» **STATED TASK**
Lines that contain "Treat" are to be counted; give only their number.
***** DATA LINES
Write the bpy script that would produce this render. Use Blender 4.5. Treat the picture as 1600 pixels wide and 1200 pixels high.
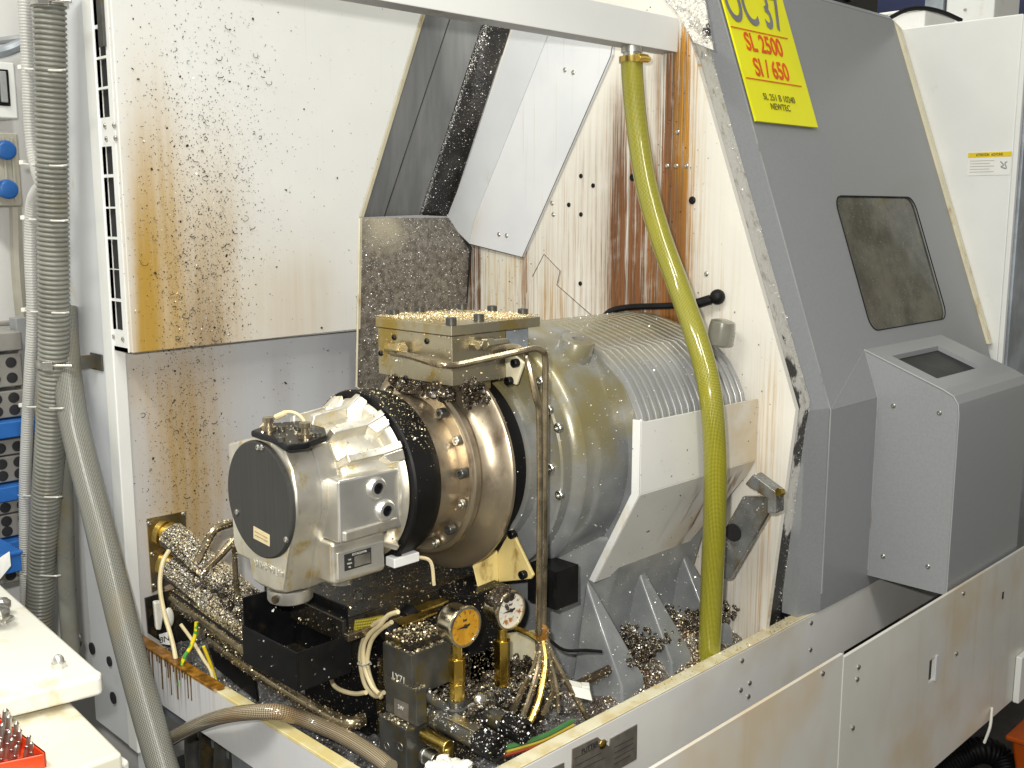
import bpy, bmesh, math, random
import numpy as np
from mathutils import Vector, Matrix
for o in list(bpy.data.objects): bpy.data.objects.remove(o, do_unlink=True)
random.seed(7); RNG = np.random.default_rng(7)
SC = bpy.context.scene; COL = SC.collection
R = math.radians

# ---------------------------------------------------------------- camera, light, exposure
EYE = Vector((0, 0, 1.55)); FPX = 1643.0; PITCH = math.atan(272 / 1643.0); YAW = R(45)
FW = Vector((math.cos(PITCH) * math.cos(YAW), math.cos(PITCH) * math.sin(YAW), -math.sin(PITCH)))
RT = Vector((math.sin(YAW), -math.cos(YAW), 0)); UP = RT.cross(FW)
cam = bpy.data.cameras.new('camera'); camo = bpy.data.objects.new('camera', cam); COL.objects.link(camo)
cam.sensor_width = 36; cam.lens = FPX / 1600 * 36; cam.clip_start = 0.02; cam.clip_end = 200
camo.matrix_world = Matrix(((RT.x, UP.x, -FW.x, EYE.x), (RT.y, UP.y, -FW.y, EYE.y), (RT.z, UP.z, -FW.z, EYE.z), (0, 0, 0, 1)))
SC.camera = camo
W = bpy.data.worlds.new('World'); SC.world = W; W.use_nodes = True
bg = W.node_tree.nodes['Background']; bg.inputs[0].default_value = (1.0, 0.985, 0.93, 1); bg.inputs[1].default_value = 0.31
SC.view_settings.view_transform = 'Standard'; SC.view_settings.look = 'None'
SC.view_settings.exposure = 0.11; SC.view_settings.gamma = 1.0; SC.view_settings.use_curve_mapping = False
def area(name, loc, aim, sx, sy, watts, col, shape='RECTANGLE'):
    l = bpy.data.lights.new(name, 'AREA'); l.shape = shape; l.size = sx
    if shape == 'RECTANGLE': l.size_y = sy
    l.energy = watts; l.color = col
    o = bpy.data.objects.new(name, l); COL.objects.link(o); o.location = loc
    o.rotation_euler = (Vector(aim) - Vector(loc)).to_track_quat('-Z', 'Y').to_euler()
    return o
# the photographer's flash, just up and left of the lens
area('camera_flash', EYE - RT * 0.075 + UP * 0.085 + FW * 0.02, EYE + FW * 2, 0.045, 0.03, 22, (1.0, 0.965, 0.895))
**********
***** DATA LINES
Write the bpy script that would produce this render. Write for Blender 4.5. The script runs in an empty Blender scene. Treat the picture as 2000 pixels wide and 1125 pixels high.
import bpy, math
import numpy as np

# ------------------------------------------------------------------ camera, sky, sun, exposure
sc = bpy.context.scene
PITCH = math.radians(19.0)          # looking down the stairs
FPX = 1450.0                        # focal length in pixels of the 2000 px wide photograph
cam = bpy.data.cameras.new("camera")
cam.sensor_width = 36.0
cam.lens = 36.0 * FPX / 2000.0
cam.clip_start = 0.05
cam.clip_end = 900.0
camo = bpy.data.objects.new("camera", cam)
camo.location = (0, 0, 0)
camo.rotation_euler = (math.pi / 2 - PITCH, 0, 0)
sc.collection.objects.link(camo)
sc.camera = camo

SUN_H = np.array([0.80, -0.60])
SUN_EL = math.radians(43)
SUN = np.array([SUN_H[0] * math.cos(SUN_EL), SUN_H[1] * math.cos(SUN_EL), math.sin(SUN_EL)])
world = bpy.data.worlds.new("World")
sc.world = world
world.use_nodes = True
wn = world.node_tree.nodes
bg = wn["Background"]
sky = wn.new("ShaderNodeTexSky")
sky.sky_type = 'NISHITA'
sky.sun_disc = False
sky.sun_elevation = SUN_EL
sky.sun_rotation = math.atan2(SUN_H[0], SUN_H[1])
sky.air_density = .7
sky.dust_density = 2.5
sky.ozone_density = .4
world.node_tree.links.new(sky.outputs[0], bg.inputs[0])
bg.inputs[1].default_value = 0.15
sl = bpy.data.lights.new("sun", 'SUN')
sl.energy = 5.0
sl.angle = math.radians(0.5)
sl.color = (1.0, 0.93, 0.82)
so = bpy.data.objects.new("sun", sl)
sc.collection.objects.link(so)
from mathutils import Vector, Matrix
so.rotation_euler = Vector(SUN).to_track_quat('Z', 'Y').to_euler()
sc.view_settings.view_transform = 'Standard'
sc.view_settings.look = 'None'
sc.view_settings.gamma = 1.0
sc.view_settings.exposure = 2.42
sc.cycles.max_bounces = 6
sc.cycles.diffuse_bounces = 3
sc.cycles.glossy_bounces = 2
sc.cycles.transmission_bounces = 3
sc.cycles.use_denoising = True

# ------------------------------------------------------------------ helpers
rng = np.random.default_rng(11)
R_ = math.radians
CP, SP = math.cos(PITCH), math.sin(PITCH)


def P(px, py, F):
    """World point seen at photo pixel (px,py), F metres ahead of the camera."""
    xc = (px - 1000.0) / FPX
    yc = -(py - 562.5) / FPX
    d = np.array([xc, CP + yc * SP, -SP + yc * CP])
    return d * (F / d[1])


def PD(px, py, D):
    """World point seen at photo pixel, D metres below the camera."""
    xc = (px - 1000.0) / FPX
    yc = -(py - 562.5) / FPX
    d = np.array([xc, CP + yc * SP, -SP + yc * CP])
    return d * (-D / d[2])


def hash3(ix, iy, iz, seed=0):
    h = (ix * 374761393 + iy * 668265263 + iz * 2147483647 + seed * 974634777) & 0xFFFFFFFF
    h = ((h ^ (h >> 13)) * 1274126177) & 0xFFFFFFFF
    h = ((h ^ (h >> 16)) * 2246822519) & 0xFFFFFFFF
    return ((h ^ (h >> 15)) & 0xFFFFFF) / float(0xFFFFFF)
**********
***** DATA LINES
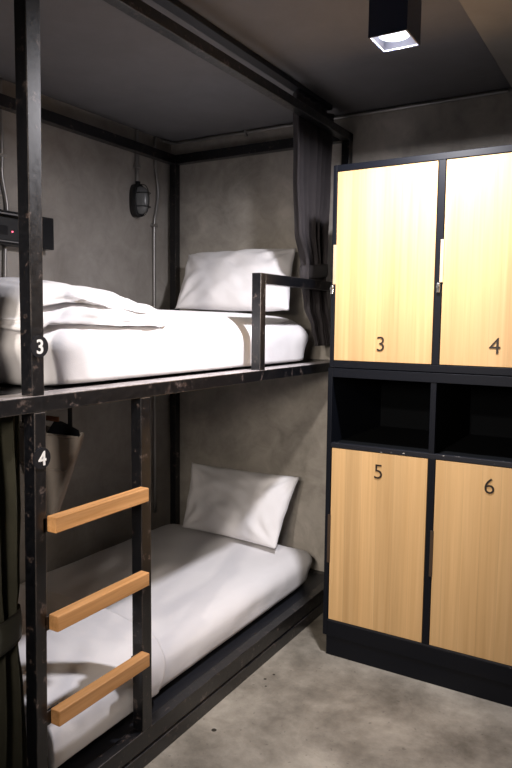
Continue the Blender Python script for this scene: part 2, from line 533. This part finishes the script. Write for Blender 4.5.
**********
» **WRITTEN ANSWER**
2